Pietro Castellitto guarda questo acquario antropologico con l’arguzia ironica che lo contraddistingue. Compone il film mescolando più linguaggi cinematografici, tra movimenti di macchina e composizioni di immagine audaci, perché scommette sul suo talento e vince quasi sempre, non ha paura. Persino gli sbagli di questo film – un finale poco equilibrato e eccessivo, persino per la media già altissima di Enea – sono entusiasmanti. Perché denotano il desiderio di andare oltre e altrove. Di terremotare il modo rassicurante con cui quasi tutti i suoi colleghi cercano di entrare nei salotti buoni o nelle classifiche degli incassi.
C’è una sfrontatezza alla Bertolucci nel suo sfidare lo spettatore e le convenzioni cinefile. Ma c’è anche il coraggio del padre Sergio, da cui ha rubato quella voglia di parlare alla pancia e poi alla testa. Di costringerti ad amarlo prima di capirlo, di sentirlo addosso prima di guardarlo.
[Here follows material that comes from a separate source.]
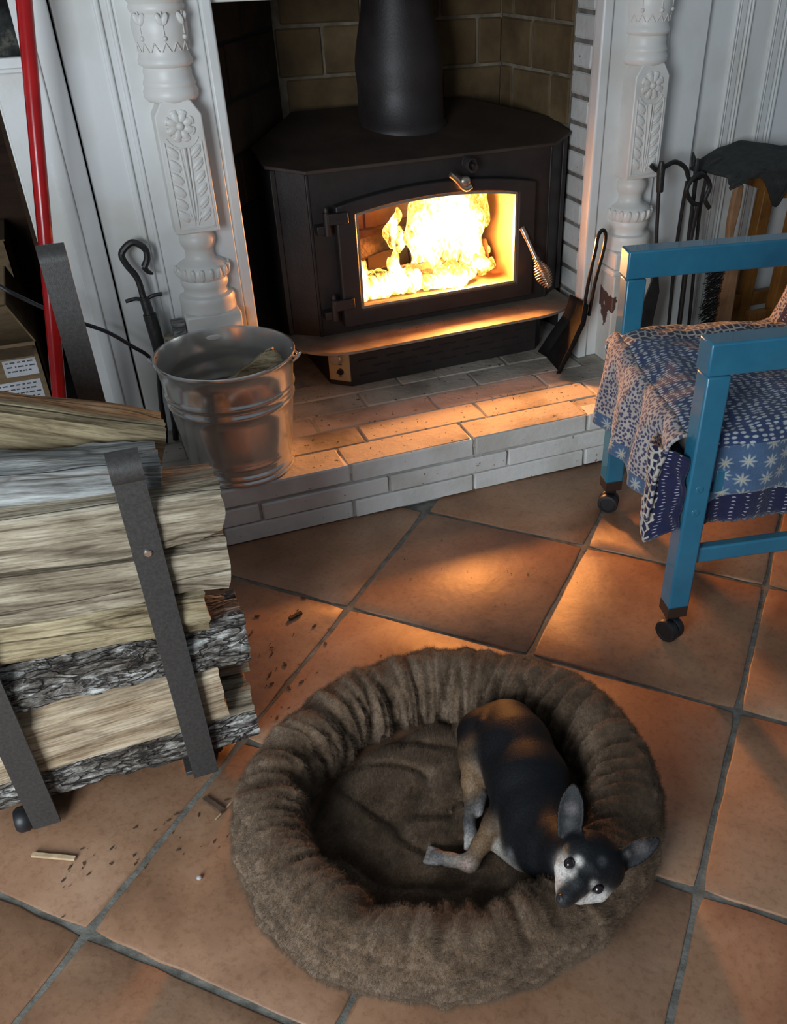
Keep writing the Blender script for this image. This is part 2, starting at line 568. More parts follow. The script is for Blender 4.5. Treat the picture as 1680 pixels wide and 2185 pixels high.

Enea è uno di quei film seminali che diventerà un punto di riferimento generazionale e culturale, di cui ci si ricorderà tre o quattro battute geniali, che porterà alcuni a sposarsi con Loretta Goggi che canta la marcia nuziale (per non parlare di quanto canteremo la versione alternativa della hit sorcina) e che troverà diversi imitatori. E speriamo che ne intuiscano la libertà creativa e di pensiero e non cerchino solo in lui una formula, un nuovo format.
Perché il successo del cinema di Pietro Castellitto – sì, abbiamo una cinematografia e un immaginario dopo soli due film. E già questo dovrebbe sottolineare la grandezza dell’autore – è nell’aver imposto a se stesso la libertà. Un’indipendenza di pensiero e visione e la sfacciataggine di non aver paura. Di scene da gangster movie, del grottesco, della disfunzionalità radical chic messa in scena in quella Roma che è davvero il Vietnam, ma non lo avevamo capito. Che quella frase non era una provocazione, ma uno spoiler.